The thing is that constantly changing passwords feels a bit like taking your shoes off at airport security. It makes someone feel better, but is not particularly useful.

So there’s only one choice. And that is to declare war on black-hats. The internet is complex and to a certain extent chaotic, but there’s no reason we can’t be safe. It just takes vigilance. REAL vigilance.

Ryan Mathews

The question really is, “Is there a point where the threat to security and/or the inconvenience of having to go back and register new credit/debit cards for all those automatic billing accounts overcomes consumer inertia and the convenience of shopping online?”

And the answer to that question is that it is possible, but not probable. The consuming horse has escaped the brick and mortar barn and there’s no bringing it back.

Rather than treating this as a weakness retailers should be doubling down on their encryption protocols and stressing why doing business with them is safer than the rest of the Internet.

As long as there are digital systems there will be hackers. That’s just a fact of cyber life. And we all will need to find out how to deal with it.

Ralph Jacobson

Consumers continue to increase their usage of eCommerce sites, while these threats also continue to permeate throughout the world. I believe that security capabilities are in place to stop most threats on a daily basis. Of course, as soon as a security software application thwarts an attack, the hackers simply try another avenue. So, although these hackers will keep the security software companies in business for a long time to come, I believe that consumer will not be going away from eCommerce anytime soon.

W. Frank Dell II

When e-commerce started up, one of the key elements that slowed its growth was the security issue. In particular, the consumer’s credit card information. Online banking was only a dream at this time. Remember when 90% of all checkouts were dropped? This was due to a combination of concern over credit card information safety and shipping costs. Some credit card companies issued an internet only card for consumer protection.

I don’t think a couple of information breeches will slow sales growth. Most consumers have no idea what heartbleed is or does, so it will not be an issue. All retailers must up their security and inform customers quickly. What will slow down e-commerce is if a website like Obamacare is hacked and all the personal information taken and used. This would damage online shopping for years.

Li McClelland
Li McClelland
3 years 5 months ago

A friend has just gone though an horrific experience with her email being hacked — and now none of us in her extensive address list know how vulnerable we might also be because of it.

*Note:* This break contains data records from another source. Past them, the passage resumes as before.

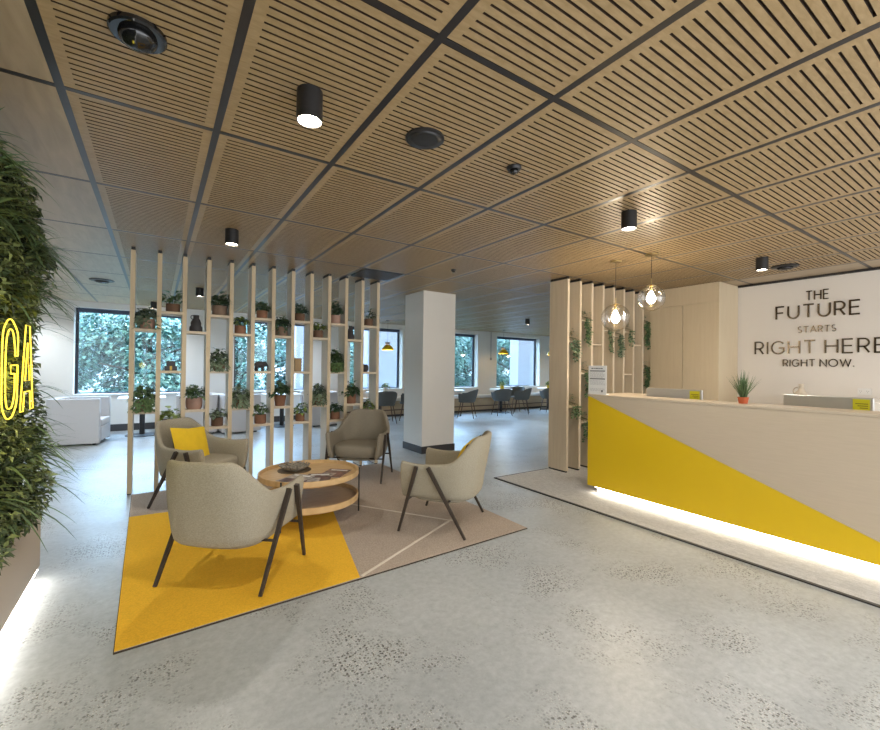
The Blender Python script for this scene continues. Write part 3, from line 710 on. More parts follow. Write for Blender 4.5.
# desk
DX, DY1, DY0, DH = 4.02, 3.02, -.9, 1.10
t = thing('reception_desk', 'reception desk with yellow triangular panel and glowing base', 'desk', (0, 0, 0))
def yz_prism(poly, x0, x1):
    q = MB(); n = len(poly); a = sum(poly[i][0] * poly[(i + 1) % n][1] - poly[(i + 1) % n][0] * poly[i][1] for i in range(n))
    P = poly if a > 0 else poly[::-1]
    vs = [(x0, y, z) for y, z in P] + [(x1, y, z) for y, z in P]
    q.add(vs, [tuple(range(n - 1, -1, -1)), tuple(range(n, 2 * n))] + [(i, (i + 1) % n, n + (i + 1) % n, n + i) for i in range(n)])
    return q
s_ = (1.10 - .27) / (3.0 - .72); yb_ = 3.0 - (1.075 - .09) / s_
yz_prism([(DY1, .09), (DY1, 1.075), (3.0, 1.075), (yb_, .09)], DX, DX + .02).build('yellow_panel', 'yellow_lam', t)['label'] = 'yellow triangular front panel'
yz_prism([(2.993, 1.075), (DY0, 1.075), (DY0, .09), (yb_ - .007, .09)], DX, DX + .02).build('beige_panel', 'beige_lam', t)
bx('front_core', 'slot_dark', (DX + .02, DX + .06, DY0, DY1 - .001, .09, 1.075), t)
bx('end_panel', 'beige_lam', (DX + .06, 4.75, DY1 - .04, DY1, .09, 1.075), t)
bx('counter_ledge', 'beige_lam', (DX - .005, 4.32, DY0, 2.6, 1.076, 1.10), t, .003)
bx('end_counter', 'beige_lam', (DX - .005, 4.78, 2.6, DY1 + .005, 1.076, 1.10), t, .003)
bx('worktop', 'beige_lam', (4.085, 4.78, DY0, 2.97, .71, .735), t, .003)
bx('ledge_back', 'beige_lam', (4.30, 4.32, DY0, 2.6, .735, 1.076), t)
bx('toe_kick', 'white_wall', (DX + .09, DX + .11, DY0, DY1 - .06, .0085, .09), t)
bx('toe_kick_end', 'white_wall', (DX + .11, 4.7, DY1 - .08, DY1 - .06, .0085, .09), t)
bx('led_strip', 'led', (DX + .055, DX + .088, DY0, DY1 - .06, .066, .0885), t, 0, 'bright white light strip')
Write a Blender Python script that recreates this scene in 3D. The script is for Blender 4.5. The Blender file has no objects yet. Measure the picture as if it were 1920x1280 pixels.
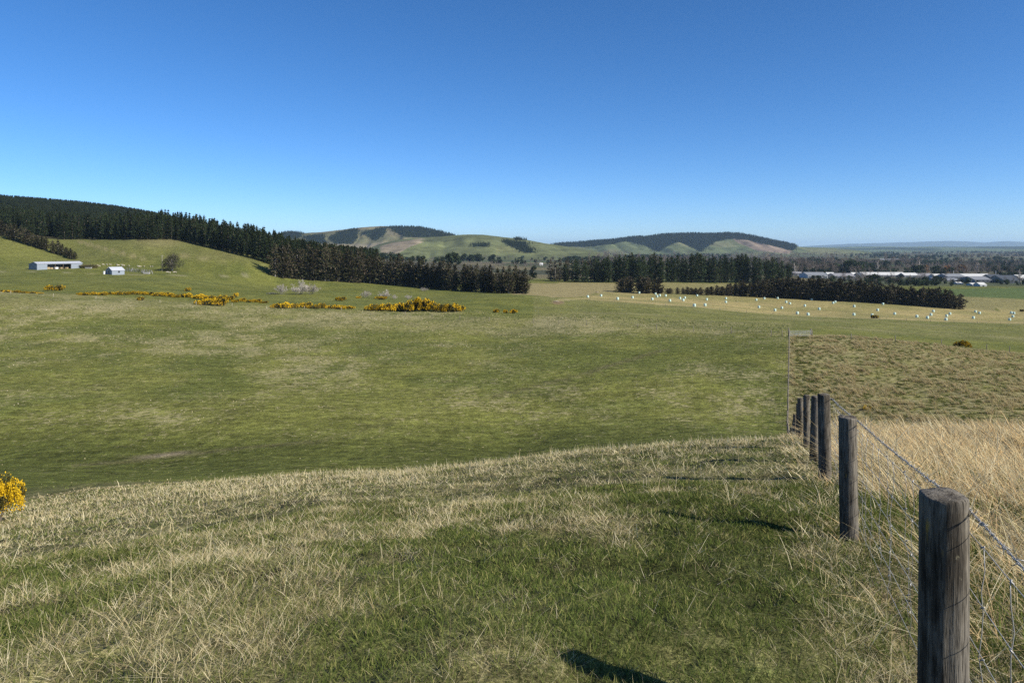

The more first-person experiences actual people have with actual breaches, the more reluctant we are about e-commerce and banking online. Yes. Companies that rely on internet traffic need to be very worried about the cumulative effects of stuff like this.

James Tenser

Like others here, I’m still wrestling with the implications of the Heartbleed bug for typical users. It seems like regular folks may need to change a few or many passwords to ensure safety. That can require a lot of effort, particularly where cookies need to be deleted followed by re-registration.

For retailers, that might mean notifying and then assisting frequent shoppers and app users through the process.

But I have more than 100 online accounts and so far only one has notified me about the risk, and it recommended changing my login as a precaution, not because of any detected breech.

So the real impact may be behind the scenes, as the owners of servers labor to patch the OpenSSL vulnerability and close the hole.

Despite the news coverage, the Heartbleed story may seem rather remote to the average online shopper. I doubt most will change their habits very much, unless anecdotes emerge describing individual victims.

Kai Clarke

No. Internet sales will continue to increase because that is the nature and future of retailing. This is more akin to the reliability of cars when they were first mass produced. They broke down, but the automobile continued to sell and thrive. The same will continue with the Internet…better retail, lower costs, and enhanced communications and consumer experiences.